The Barcelona Bears of 1972 who brought the Cup Winners’ Cup back to Scotland – the only Rangers team to taste success on the continent – are still discussed in feted tones around the corridors of Ibrox, and John Greig ensures their feat is never forgotten.

"John is telling that story every day! No, it’s good to have. I love having John Greig around because he is a true legend,” van Bronckhorst added.

“I think it’s also very important for the players to hear those stories, of the influence and experience they had and what it meant to them. That’s very important because this club is all about history.

“I also told my players that we have two big finals and the final in Seville next week will give them a chance to be in the history books of this club.

“Then the stories they will tell in 10, 20 or 30 years will be the same stories that all the players from ’72 will tell to mine.”

It is a chance of greatness, of that there is no doubt. Eintracht Frankfurt are talented but sit 11th in the German top flight, far beyond RB Leipzig and Borussia Dortmund, who Rangers have eliminated already.

Using the Dutch methodology of van Gaal, Rijkaard and company has seen a tactical evolution at Rangers – sometimes midway through games – and van Bronckhorst will apply more of the elements he has learned through a 30-year football career against Frankfurt that have served Rangers so well against more illustrious opponents – including the two German sides – already.
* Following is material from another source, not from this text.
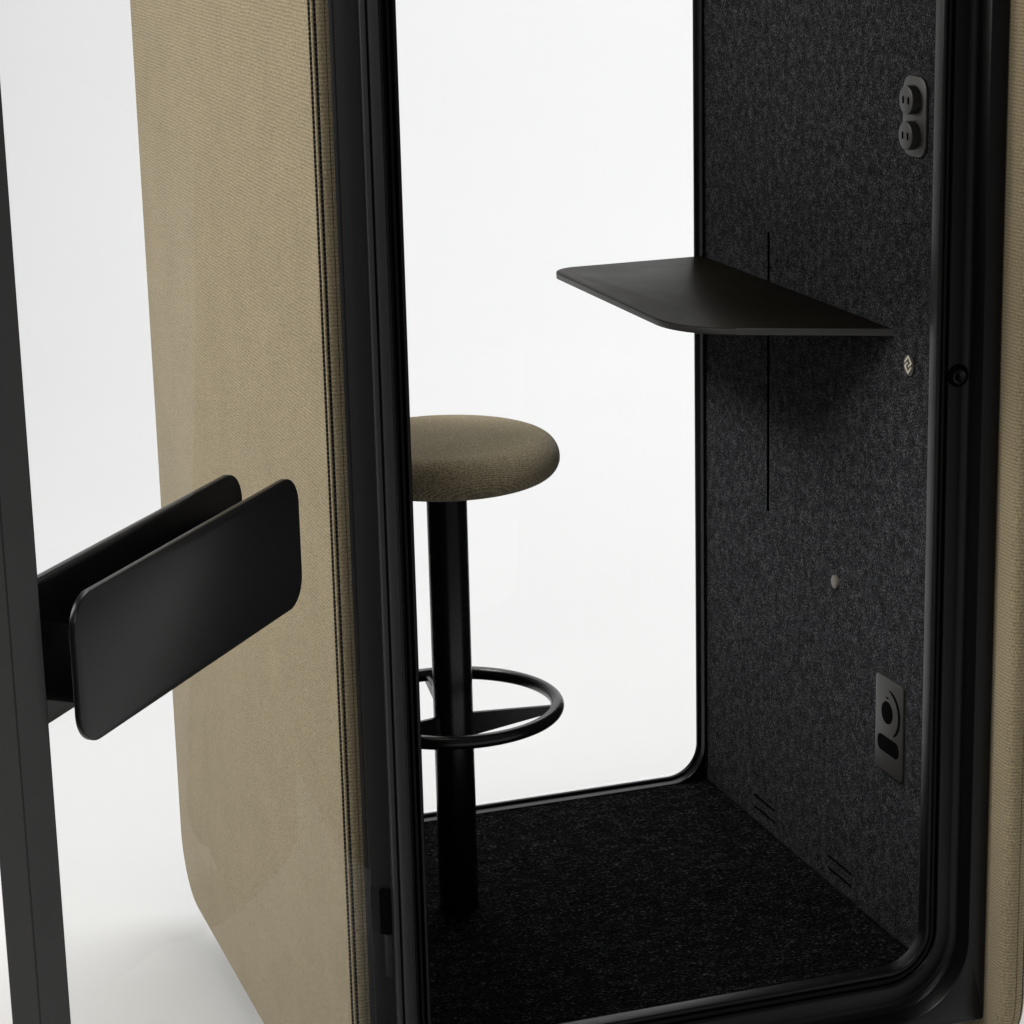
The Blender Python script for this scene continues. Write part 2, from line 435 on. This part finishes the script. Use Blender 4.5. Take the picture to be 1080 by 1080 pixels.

“It’s a Bundesliga team and a very strong team, physically good, well organised and very fast in transitions,” said Van Bronckhorst. “We also saw when we played against Leipzig. They have had great results, beating Barcelona and West Ham is a great achievement for them – the results they have had in Europe will give them confidence. But they have different players to the ones we faced.

“The system might be the same but individually they have different strengths but we are watching all the games they have played so far and in the end we will make a plan to try to be victorious against Eintracht.

“If you play against a really strong opponent – Dortmund at that time were favourites to win the Europa League – and you give a performance like that, it’s good for confidence and your belief in your strength as a team. We stayed really humble and respected the opponent and made sure that we did everything we could to win against every team we played. That’s one of the strengths of this team. I’m really happy with that. Frankfurt will be the same. We won’t change our approach. We won’t change anything in addressing all the tactics. The preparations will be the same as when we played before.

“It would be a huge achievement and it also the beauty of football because it doesn’t matter how much you spend or what your players are worth, in the end you have the chance to win against a team in 90 minutes.

“You can play against a team with much bigger budgets and better players but we have won those games.

“I think it is a huge achievement for us and it shows that everything is possible in football once you work hard for it. You have to believe.”